Solar Shield springs into action when we see a coronal mass ejection (CME) billowing away from the sun. Images from SOHO and NASA’s twin STEREO spacecraft show us the cloud from as many as three points of view, allowing us to make a 3D model of the CME, and predict when it will arrive.”

While the CME is crossing the sun-Earth divide, a trip that typically takes 24 to 48 hours, the Solar Shield team prepares to calculate ground currents.

We work at Goddard’s Community Coordinated Modeling Center (CCMC),” says Pulkkinen. The CCMC is a place where leading researchers from around the world have gathered their best physics-based computer programs for modeling space weather events. The crucial moment comes about thirty minutes before impact when the cloud sweeps past ACE, a spacecraft stationed 1.5 million km upstream from Earth. Sensors onboard ACE make in situ measurements of the CME’s speed, density, and magnetic field. These data are transmitted to Earth and the waiting Solar Shield team.

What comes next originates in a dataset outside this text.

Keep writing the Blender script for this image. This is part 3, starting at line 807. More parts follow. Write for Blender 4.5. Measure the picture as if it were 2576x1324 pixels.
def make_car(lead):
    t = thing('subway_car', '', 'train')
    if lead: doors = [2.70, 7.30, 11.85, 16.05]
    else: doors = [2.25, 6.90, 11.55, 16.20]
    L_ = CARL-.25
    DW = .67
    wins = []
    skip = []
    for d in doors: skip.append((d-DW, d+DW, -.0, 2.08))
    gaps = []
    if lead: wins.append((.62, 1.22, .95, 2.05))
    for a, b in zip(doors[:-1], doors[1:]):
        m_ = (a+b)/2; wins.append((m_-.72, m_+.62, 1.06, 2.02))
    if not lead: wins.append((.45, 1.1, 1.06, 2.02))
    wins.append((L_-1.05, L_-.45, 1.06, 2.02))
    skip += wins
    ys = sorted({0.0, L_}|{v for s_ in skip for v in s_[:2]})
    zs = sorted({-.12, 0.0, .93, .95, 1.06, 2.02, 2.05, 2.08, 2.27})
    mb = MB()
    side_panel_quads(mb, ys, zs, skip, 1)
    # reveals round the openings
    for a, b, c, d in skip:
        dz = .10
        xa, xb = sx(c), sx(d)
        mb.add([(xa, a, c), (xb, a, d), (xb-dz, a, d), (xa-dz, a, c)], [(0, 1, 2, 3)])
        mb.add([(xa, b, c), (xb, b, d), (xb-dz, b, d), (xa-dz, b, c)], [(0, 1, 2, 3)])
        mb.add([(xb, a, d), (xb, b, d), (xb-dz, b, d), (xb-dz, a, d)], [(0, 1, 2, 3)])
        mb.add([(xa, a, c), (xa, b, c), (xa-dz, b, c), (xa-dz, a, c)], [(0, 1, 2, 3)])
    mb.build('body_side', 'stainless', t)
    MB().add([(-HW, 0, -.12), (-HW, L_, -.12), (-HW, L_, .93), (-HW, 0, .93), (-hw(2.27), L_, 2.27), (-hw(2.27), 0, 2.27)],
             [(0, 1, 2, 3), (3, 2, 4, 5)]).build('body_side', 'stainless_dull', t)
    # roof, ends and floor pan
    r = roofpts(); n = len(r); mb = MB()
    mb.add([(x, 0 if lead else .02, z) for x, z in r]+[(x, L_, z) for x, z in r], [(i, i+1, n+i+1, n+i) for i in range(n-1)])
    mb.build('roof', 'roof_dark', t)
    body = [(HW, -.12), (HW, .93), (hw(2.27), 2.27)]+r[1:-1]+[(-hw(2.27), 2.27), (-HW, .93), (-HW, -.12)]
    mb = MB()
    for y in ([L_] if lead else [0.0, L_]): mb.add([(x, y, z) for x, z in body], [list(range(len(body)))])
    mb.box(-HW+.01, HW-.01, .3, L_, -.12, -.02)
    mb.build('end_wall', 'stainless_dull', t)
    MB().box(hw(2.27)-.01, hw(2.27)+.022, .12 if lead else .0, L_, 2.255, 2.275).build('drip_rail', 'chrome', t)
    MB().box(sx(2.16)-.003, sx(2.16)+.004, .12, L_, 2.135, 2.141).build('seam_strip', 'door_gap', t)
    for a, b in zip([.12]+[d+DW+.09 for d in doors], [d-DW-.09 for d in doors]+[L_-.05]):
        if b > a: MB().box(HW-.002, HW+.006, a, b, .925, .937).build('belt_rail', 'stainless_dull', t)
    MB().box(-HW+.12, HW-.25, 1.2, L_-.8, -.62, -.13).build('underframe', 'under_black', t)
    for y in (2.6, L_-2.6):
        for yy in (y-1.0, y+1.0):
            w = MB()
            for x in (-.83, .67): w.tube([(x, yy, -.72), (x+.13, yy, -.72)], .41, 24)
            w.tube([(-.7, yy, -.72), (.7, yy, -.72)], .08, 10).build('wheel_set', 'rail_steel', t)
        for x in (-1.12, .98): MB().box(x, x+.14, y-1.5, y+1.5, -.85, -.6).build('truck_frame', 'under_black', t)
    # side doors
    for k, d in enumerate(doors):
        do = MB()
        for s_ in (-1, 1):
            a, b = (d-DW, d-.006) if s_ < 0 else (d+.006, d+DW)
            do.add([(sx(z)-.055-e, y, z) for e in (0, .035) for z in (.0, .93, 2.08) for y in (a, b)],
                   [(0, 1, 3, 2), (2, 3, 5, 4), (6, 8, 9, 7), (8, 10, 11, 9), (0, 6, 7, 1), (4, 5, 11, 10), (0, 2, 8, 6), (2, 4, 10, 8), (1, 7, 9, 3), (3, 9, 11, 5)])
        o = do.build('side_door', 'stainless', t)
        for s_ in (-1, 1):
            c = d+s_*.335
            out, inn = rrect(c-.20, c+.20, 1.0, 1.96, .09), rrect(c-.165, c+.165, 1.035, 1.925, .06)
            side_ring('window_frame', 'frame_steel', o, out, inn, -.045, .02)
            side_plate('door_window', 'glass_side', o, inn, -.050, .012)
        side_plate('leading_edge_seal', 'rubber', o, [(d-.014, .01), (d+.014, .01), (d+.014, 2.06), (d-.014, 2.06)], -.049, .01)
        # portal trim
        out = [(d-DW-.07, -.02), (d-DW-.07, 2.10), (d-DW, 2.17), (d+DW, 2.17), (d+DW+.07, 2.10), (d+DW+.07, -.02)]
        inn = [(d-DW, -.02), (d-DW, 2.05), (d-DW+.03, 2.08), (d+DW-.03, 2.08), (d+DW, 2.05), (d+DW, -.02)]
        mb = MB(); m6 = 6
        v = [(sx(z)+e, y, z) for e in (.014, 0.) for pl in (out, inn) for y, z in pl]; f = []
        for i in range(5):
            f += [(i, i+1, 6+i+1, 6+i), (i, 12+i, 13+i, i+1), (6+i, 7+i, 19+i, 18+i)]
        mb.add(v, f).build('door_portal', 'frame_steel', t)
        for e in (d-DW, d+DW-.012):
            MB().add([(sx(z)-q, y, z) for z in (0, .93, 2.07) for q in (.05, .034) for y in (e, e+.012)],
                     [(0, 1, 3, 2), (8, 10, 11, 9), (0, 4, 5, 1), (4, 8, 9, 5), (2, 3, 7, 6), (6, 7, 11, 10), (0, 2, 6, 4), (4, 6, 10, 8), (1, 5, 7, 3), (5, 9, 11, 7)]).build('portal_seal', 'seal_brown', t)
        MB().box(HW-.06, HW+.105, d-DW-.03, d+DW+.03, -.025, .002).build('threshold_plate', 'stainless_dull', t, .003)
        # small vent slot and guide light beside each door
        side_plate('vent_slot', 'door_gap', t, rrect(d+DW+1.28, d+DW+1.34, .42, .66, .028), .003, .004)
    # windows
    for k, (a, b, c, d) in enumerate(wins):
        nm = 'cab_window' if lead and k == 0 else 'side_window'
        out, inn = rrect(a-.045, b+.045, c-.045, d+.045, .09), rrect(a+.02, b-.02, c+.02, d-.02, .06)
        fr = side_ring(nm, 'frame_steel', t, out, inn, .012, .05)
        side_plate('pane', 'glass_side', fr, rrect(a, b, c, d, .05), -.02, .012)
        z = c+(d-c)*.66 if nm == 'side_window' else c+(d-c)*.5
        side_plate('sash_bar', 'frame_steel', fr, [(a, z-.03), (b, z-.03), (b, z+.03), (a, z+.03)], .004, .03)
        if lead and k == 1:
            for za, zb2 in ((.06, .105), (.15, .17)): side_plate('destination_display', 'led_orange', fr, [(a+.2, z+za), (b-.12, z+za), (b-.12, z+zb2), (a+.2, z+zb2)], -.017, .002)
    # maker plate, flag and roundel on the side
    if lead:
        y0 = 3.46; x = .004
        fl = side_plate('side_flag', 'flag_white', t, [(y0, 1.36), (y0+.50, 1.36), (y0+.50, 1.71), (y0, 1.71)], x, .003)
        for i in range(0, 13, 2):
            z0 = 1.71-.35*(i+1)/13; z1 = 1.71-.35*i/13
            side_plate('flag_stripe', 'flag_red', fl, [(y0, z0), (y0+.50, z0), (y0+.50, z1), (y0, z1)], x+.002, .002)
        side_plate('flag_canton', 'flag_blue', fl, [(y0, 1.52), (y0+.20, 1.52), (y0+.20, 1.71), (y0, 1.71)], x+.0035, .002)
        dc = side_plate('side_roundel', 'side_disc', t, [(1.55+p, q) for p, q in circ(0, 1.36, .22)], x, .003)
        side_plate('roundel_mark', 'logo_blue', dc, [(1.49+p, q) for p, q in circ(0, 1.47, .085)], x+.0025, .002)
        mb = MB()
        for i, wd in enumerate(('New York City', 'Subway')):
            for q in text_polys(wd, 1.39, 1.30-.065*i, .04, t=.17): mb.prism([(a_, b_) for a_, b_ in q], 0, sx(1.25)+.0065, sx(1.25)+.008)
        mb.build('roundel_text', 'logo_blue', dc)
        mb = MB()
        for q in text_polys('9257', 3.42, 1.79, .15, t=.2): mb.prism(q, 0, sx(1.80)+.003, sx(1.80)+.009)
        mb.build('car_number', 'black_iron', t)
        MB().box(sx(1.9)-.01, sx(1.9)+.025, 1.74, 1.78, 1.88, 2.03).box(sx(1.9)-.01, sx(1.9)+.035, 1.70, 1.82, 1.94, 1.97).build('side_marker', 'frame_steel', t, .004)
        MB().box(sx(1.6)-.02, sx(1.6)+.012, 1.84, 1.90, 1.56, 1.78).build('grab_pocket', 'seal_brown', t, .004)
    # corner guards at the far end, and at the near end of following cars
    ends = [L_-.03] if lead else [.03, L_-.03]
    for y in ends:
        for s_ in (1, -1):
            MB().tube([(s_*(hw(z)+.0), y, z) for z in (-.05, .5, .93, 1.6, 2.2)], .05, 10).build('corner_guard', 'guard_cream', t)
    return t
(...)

We quickly feed the data into CCMC computers,” says Pulkkinen. “Our models predict fields and currents in Earth’s upper atmosphere and propagate these currents down to the ground.” With less than 30 minutes to go, Solar Shield can issue an alert to utilities with detailed information about GICs.

Pulkkinen stresses that Solar Shield is experimental and has never been field-tested during a severe geomagnetic storm. A small number of utility companies have installed current monitors at key locations in the power grid to help the team check their predictions. So far, though, the sun has been mostly quiet with only a few relatively mild storms during the past year. The team needs more data.

We’d like more power companies to join our research effort,” he adds. “The more data we can collect from the field, the faster we can test and improve Solar Shield.” Power companies work with the team through EPRI, the Electric Power Research Institute. Of course a few good storms would help test the system, too. They’re coming. The next solar maximum is expected around 2013, so it’s only a matter of time.